Loi « Littoral » : rapport du Sénat pour plus de décentralisation
Par Natacha GUEGHEROUNI
Juriste stagiaire droit de l'environnement
FIDAL
Posté le: 02/06/2014 11:10
La loi n° 86-2 du 3 janvier 1986 relative à l’aménagement, la protection et la mise en valeur du littoral (loi « Littoral ») répond a deux objectifs : tout d’abord, un objectif environnemental de protection des espaces naturels en bord de mer, d’océan, étangs salés et plans d’eau naturel ou artificiel de plus de 1000 hectares. Ensuite, un objectif plus politique de répartition des compétences avec les collectivités territoriales, car cette loi a été adoptée dans la foulée des grandes lois de décentralisation du début des années 1980.
Cette loi d’urbanisme et d’aménagement a été pensée pour gérer les conflits d’usage qui surviennent dans les espaces littoraux, entre une forte pression pour le développement des usages résidentiels et touristiques d’une part, et un objectif de développement durable d’autre part.
La loi comprend différents dispositifs pour atteindre ces objectifs :
- Un urbanisme maîtrisé : les nouvelles constructions ne peuvent être autorisées qu’en continuité d’un espace urbanisé existant, ou en hameau nouveau intégré à l’environnement. Des coupures d’urbanisation doivent également être intégrées, et la bande littorale de 100 mètres à compter de la limite haute du rivage est inconstructible.
- Un espace naturel mis en valeur : l’accent est mis sur la protection du patrimoine naturel et culturel du littoral.
- Les schémas de mise en valeur de la mer (SMVM) sont des outils de planification permettant une gestion intégrée de la ressource.
- Le Conservatoire de l’espace littoral et des rivages lacustres est un organisme créé dans le but d’acquérir des espaces réservés pour la préservation des ressources naturelles, dont la gestion est ensuite confiée aux communes.
Envisagée globalement, la loi Littoral a un bilan plutôt positif.
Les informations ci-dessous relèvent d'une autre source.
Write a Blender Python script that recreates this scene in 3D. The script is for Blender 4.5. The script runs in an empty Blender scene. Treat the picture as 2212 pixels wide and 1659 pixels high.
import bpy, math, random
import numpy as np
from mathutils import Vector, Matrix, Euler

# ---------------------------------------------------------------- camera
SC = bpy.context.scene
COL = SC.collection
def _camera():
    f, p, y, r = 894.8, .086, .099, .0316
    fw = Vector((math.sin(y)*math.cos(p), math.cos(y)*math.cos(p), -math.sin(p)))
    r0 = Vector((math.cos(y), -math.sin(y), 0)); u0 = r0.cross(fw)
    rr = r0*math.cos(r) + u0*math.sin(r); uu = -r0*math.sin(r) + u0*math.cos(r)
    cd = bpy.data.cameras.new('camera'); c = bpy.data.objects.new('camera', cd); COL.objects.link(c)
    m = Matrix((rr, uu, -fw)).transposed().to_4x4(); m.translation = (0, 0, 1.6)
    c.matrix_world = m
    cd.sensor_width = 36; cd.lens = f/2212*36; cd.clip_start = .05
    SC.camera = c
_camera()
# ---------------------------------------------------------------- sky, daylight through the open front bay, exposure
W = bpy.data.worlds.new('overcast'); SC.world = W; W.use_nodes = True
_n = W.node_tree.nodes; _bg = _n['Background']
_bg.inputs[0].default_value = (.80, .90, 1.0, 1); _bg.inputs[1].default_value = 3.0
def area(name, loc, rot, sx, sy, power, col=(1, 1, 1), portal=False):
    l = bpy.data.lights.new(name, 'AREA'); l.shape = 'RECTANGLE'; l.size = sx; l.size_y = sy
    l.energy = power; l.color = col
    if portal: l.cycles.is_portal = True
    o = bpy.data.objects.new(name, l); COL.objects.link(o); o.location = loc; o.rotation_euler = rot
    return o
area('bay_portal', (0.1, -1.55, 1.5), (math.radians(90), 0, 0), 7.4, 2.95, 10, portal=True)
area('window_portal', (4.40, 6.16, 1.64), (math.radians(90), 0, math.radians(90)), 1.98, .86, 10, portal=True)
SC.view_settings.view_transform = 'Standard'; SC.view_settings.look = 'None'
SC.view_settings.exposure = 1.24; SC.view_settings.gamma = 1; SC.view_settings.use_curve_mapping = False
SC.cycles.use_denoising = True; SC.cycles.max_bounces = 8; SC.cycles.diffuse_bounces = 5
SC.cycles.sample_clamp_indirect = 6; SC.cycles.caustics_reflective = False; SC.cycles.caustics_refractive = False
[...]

Elle a freiné l’artificialisation des côtes et permis de sauvegarder certains espaces naturels, en mettant l’accent sur une gestion plus raisonnable des espaces littoraux. Mais les problèmes, concentrés sur quelques départements comme la Manche ou le Var, restent pour autant difficiles à résoudre et sont sources de tensions à l’échelle locale.
En effet, le rapport du Sénat pointe du doigt différents problèmes : tout d’abord, un manque d’équité du fait de l’autorisation de nouvelles constructions seulement dans la continuité de l’espace urbanisé existant, les grandes communes ont plus de facilité à continuer leur développement que les communes qui ont consenti davantage d’efforts pour préserver les espaces naturels.
Ensuite, une application parfois compliquée des dispositions de la loi, qui peuvent être en conflit avec d’autres dispositions législatives (par exemple, la délivrance d’autorisations pour les projets d’éoliennes avait posé problème au regard de la loi Littoral), et qui ne tiennent pas suffisamment compte des circonstances locales. En effet, les côtes méditerranéennes ne connaissent pas les mêmes problématiques que les côtes de la mer du Nord. Pourtant, les mêmes règles s’appliquent aux deux. Le manque de prise en compte des enjeux locaux des collectivités territoriales est le principal problème mis en avant par le Sénat, pour qui la solution réside dans une plus grande décentralisation dans l’application de la loi Littoral.
Pour pallier aux carences de la loi, c’est souvent le juge administratif qui a du trancher son interprétation, et le caractère variable des décisions des juges du fond, dans leur appréciation souveraine des faits, est vivement critiqué. De même, certaines associations utilisent la loi Littoral pour défendre des intérêts personnels sous couvert de protection de l’environnement.
Douze recommandations sont proposées, visant les objectifs suivants :
- Décentraliser l’application et l’interprétation de la loi Littoral ;
- Ajuster les règles d’urbanisme pour permettre un développement harmonieux et mieux prendre en compte les risques naturels ;
- Renforcer le volet économique de la loi pour mieux prendre en compte ses effets sur le prix de l’immobilier ;
- Réaliser un travail prospectif pour intégrer les nouveaux défis ;
- Améliorer le contrôle administratif : c’est-à-dire combler les vides juridiques par l’adoption de circulaires et mieux former les agents.